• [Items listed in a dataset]
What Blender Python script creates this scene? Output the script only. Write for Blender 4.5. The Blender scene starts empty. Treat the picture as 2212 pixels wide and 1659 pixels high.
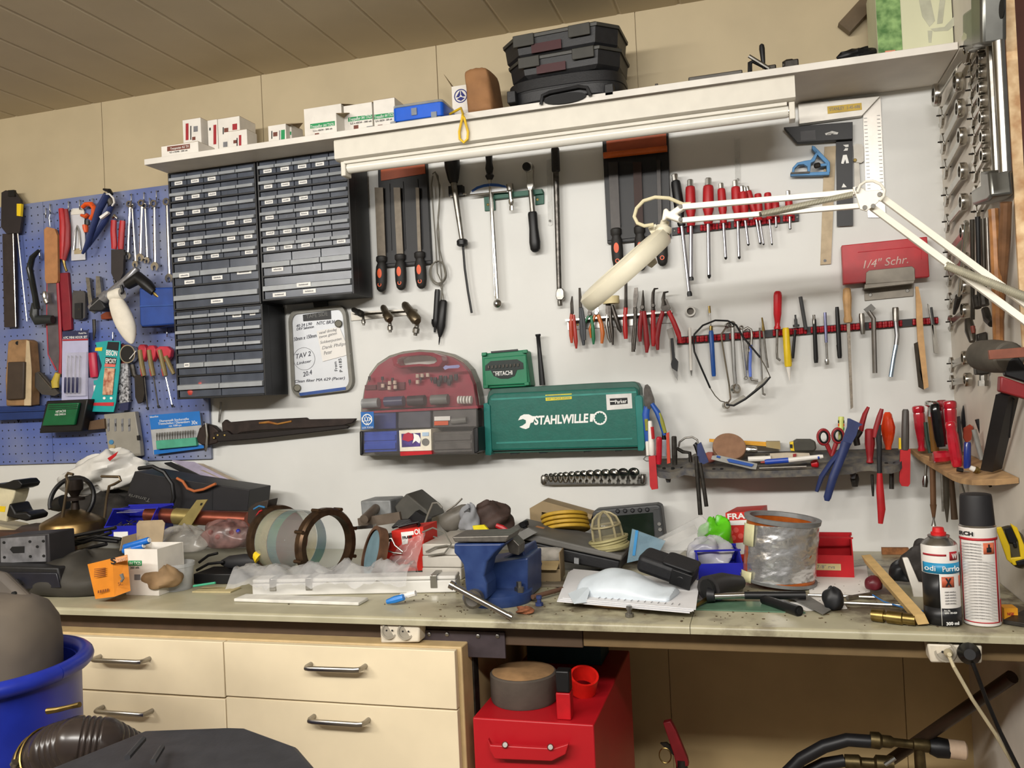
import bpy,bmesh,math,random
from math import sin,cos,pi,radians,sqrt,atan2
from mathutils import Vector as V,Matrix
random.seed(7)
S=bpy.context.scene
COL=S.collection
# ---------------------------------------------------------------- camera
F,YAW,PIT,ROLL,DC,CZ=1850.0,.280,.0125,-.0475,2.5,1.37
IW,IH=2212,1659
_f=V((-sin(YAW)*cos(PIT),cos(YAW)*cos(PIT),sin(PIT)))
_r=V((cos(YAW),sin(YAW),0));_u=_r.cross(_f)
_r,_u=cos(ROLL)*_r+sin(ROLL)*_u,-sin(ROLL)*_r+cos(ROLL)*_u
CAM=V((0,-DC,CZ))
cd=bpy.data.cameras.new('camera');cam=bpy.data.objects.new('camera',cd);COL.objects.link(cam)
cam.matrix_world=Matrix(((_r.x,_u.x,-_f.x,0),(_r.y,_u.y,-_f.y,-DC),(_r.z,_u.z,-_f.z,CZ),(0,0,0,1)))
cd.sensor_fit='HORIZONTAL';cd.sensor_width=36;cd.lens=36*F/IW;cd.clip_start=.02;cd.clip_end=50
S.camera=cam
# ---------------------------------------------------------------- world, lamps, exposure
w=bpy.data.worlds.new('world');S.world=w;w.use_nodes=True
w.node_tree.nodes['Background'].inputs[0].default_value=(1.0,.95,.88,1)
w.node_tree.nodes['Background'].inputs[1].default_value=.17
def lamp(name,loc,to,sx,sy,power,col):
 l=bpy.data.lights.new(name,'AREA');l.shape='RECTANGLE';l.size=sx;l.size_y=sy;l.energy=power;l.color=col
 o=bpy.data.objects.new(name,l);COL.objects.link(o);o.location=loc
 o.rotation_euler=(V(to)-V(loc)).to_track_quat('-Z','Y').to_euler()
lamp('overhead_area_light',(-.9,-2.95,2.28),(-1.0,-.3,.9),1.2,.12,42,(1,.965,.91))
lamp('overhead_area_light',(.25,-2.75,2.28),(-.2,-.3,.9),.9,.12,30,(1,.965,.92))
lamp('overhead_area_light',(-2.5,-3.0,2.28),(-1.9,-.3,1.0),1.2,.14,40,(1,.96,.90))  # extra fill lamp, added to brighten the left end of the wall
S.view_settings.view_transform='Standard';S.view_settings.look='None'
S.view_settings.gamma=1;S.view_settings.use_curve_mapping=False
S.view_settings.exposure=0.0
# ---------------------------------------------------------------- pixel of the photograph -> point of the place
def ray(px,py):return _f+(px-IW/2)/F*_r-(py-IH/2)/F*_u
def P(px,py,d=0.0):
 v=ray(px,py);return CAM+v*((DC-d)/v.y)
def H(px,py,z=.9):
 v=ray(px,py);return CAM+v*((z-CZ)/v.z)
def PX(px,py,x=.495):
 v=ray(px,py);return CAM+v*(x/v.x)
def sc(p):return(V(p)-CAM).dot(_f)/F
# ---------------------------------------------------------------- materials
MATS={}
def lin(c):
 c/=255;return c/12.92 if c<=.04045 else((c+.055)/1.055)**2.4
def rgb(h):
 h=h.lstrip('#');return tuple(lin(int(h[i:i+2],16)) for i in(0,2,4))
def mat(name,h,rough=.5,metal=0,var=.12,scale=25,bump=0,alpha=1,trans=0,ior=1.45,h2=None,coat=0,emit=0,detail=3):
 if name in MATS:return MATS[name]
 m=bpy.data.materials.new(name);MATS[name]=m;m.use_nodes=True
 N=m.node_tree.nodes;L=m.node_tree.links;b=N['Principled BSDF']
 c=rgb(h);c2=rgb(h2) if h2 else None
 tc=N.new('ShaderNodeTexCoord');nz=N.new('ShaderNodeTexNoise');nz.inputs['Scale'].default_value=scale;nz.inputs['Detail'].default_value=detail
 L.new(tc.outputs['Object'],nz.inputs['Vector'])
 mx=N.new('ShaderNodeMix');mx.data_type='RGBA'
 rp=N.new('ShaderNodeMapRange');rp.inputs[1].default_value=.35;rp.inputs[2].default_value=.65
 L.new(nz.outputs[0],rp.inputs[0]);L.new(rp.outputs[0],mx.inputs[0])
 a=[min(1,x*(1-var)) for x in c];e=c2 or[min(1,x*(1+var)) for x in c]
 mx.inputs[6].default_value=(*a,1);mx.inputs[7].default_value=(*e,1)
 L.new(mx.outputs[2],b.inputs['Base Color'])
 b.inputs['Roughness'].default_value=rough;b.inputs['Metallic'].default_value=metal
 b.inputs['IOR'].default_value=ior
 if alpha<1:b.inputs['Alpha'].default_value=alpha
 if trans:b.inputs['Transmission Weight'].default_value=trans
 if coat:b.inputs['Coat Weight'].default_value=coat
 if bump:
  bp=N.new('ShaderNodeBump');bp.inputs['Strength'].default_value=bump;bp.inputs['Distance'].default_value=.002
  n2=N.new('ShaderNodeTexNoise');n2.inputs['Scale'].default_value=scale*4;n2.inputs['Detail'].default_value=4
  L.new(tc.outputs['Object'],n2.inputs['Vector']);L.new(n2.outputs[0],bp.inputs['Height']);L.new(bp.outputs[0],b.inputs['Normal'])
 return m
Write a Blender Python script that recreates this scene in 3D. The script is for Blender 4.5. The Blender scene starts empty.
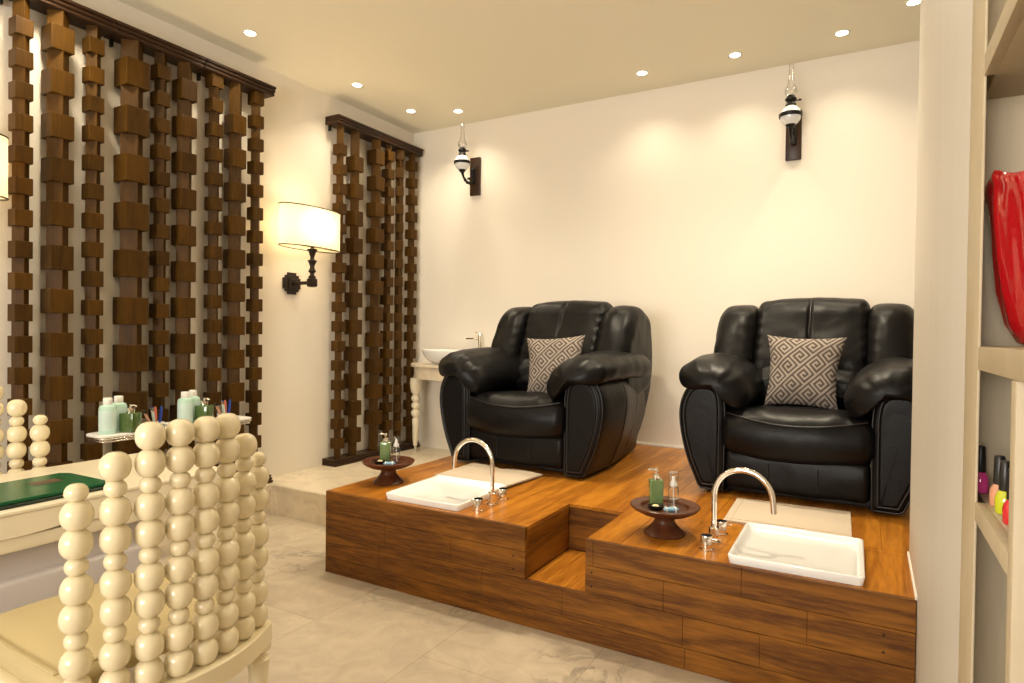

• [Given request] Select and copy each line from the data that includes the word "starts".

• [Written solution]
What Blender Python script creates this scene? Output the script only. Write for Blender 4.5. The Blender scene starts empty. Treat the picture as 2212 pixels wide and 1659 pixels high.
Write a Blender Python script that recreates this scene in 3D. The script is for Blender 4.5. The Blender scene starts empty.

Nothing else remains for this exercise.